Personally, Zardari has only two options---- either leave office in dignity after asking Bilawal Bhutto, now studying in London, to take over the responsibility for the day-to-day management of the Pakistan People's Party (PPP) and fight out the corruption cases against him in court or face the prospect of being forced to leave office in humiliation by a public agitation if he refuses to leave office by using his immunity against criminal investigation and prosecution.

It may be recalled that in her so-called political will, the late Benazir Bhutto had nominated Zardari as her successor as the leader of the party, but Zardari suggested that since Bilawal was not yet of the required age to be able to contest the elections, Zardari should only manage the affairs of the party as its acting or co- President while grooming Bilawal to ultimately take over all responsibilities relating to the party. Thus, the position today is that while Bilawal is the de jure head of the PPP, Zardari is its de facto head.
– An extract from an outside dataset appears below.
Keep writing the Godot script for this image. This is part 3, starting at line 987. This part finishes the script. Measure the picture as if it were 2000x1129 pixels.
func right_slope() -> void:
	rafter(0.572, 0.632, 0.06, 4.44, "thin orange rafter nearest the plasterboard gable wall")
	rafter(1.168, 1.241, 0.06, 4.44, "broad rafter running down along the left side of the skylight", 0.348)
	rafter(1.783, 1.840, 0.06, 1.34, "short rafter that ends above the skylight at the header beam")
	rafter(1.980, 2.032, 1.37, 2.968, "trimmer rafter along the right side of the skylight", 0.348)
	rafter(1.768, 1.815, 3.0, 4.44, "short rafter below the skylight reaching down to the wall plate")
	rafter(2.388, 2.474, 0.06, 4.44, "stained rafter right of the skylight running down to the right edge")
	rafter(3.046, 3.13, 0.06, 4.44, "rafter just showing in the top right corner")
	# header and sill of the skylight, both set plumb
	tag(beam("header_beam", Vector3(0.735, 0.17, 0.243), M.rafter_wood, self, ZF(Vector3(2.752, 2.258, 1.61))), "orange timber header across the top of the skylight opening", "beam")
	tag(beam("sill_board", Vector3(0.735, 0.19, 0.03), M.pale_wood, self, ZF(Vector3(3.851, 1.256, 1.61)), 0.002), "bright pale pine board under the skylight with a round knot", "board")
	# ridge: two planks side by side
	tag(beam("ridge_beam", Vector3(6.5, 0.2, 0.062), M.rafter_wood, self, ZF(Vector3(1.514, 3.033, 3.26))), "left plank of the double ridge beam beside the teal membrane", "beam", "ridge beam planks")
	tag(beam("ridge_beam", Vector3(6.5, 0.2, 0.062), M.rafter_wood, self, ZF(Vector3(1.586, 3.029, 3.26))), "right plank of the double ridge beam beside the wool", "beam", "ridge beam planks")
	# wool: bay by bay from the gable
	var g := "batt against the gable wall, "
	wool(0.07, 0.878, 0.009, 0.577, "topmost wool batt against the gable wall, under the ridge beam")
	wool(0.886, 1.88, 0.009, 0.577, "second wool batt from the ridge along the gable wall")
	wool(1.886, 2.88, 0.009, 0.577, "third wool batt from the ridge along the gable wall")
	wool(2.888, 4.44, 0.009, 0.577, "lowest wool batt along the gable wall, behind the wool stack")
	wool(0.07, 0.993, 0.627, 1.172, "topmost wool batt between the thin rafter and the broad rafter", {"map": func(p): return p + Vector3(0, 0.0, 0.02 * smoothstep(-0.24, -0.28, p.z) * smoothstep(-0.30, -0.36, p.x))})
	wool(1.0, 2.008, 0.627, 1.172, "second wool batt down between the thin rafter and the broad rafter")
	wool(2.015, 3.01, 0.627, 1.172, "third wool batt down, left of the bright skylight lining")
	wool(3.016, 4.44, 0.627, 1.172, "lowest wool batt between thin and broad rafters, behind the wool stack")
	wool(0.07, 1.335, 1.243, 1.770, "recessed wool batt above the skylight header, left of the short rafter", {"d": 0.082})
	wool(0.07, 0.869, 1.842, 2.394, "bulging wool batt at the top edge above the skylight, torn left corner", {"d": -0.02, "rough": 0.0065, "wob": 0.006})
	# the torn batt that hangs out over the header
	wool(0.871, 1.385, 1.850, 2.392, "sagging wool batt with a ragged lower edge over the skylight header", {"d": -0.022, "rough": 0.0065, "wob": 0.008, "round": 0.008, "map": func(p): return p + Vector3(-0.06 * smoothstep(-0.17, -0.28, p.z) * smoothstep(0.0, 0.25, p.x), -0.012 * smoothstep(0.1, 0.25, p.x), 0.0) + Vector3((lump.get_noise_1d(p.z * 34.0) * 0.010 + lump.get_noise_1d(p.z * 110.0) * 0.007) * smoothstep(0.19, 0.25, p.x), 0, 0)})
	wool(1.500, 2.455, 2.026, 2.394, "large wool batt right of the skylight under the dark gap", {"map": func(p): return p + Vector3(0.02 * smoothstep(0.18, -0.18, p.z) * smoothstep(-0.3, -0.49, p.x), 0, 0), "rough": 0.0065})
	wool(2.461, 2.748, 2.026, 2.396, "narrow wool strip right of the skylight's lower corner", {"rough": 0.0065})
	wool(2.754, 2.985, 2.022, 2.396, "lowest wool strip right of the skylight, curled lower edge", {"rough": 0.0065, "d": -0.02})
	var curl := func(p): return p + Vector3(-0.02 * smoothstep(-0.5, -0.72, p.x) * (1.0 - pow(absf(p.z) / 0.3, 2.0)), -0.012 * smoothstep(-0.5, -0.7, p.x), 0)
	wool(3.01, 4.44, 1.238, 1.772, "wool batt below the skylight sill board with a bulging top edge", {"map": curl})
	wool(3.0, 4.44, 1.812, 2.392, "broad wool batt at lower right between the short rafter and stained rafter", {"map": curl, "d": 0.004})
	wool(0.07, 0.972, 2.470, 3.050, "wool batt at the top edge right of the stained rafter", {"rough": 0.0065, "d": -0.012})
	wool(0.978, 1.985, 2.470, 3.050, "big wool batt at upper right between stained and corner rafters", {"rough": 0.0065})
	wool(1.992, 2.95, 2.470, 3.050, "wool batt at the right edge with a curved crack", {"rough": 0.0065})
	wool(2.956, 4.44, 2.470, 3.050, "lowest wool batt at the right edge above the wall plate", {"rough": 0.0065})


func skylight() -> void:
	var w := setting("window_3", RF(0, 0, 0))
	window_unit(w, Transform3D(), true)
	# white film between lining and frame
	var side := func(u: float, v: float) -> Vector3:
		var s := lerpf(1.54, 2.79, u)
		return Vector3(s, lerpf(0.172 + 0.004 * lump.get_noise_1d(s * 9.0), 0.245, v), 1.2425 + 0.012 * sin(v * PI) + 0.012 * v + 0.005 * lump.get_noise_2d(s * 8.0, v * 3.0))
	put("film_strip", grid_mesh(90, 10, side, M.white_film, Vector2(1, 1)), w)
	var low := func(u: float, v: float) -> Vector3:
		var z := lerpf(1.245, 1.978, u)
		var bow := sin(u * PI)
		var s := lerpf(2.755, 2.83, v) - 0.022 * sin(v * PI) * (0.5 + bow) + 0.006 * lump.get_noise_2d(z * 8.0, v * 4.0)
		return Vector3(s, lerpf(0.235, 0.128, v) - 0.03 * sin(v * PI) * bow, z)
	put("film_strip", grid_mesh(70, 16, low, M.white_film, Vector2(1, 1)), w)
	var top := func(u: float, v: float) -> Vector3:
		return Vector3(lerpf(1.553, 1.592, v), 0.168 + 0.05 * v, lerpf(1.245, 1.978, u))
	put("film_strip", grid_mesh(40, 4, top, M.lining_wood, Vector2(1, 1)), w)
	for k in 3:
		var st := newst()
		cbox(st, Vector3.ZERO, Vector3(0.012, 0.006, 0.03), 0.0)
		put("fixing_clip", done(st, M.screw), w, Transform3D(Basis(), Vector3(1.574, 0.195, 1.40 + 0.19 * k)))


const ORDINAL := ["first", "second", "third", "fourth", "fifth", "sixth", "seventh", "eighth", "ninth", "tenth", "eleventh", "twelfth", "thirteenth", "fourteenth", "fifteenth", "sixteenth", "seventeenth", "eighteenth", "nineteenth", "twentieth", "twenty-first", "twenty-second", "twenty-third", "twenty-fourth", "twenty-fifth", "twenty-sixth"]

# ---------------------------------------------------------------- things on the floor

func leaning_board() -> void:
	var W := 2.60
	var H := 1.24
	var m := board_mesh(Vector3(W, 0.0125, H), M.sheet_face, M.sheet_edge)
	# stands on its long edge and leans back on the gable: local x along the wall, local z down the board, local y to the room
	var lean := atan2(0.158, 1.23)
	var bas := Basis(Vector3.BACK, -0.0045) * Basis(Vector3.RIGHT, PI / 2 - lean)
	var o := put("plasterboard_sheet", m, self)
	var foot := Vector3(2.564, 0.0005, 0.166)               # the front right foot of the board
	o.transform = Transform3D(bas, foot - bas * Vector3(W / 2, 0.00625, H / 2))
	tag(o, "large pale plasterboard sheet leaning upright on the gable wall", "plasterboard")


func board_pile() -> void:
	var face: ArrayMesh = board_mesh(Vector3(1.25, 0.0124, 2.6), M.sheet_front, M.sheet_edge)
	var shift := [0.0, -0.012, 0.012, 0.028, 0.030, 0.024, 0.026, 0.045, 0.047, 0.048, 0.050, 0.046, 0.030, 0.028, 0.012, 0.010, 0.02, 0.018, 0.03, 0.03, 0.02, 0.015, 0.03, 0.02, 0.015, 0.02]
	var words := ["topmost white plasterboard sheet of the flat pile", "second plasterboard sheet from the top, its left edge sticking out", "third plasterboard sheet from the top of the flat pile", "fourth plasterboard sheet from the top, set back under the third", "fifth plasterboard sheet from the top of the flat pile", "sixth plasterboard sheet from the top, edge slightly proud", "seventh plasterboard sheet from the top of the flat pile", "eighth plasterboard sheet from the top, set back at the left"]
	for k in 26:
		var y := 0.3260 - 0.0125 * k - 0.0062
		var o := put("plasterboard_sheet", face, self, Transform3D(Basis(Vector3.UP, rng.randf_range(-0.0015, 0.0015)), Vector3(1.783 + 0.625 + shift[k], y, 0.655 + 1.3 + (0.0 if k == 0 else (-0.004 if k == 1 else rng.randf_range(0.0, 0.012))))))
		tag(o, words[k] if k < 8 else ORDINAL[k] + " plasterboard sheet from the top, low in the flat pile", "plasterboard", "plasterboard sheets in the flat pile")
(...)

One has reasons to fear a creeping political confrontation between Zardari, who has been weakened beyond repair as the President of Pakistan, but continues to remain strong as the acting President of the PPP, and Yousef Raza Gilani, who has grown stronger as the Prime Minister with the tacit support of the Army, but has very little following in the party.

Though the PPP has a large base of support in Pakistan as a whole, its core strength comes from Sindh, which remains loyal to Zardari till now. Any open confrontation between Zardari and Gilani and any suspicion in Sindh that Gilani and the Army are acting in tandem to force the exit of Zardari through a public agitation could turn the confrontation between Zardari on the one side and Gilani and the Army on the other into a Sindhi-Punjabi confrontation. At a time when Pakistan is facing growing political violence in Balochistan due to the alienation of the Balochs and a growing jihadi violence in the tribal belt due to the alienation of the Pashtuns after the military raid into the Lal Masjid of Islamabad in July,2007, it cannot afford to have anti-Punjabi violence in Sindh. If one remembers the instances of attacks on Punjabis in Sindh after the assassination of Benazir, one will not rule out the possibility of a recrudescence of similar incidents if Zardari is sought to be humiliated by Gilani and the Army, with the support of political leaders from Punjab belonging to the Pakistan Muslim League of Nawaz Sharif, the former Prime Minister.

The PPP, though strong in Sindh, is not a united party. There are under the surface differences between the original Sindhi adherents of the Party, who remain loyal to the Bhutto family, and the supporters of Zardari who came into the party and allegedly captured it after Zardari married Benazir.

The forced exit of Zardari in humiliation could open a new Pandora's Box with the danger of a Sindhi anger against the Army further complicating the internal security situation already rendered difficult by the Baloch and Pashtun anger against the Army.

If the Army is wise, it would keep out of the messy political situation and avoid taking sides in the looming three-cornered political confrontation----- Zardari vs Gilani, Zardari vs Nawaz and the loyalists of Zardari vs those of Zulfiquar Ali and Benazir Bhutto.

If Zardari decides to leave office in dignity and asks Bilawal to take over as the de facto and the de jure President of the Party, he might still be able to retrieve the situation and prevent further political instability in Pakistan.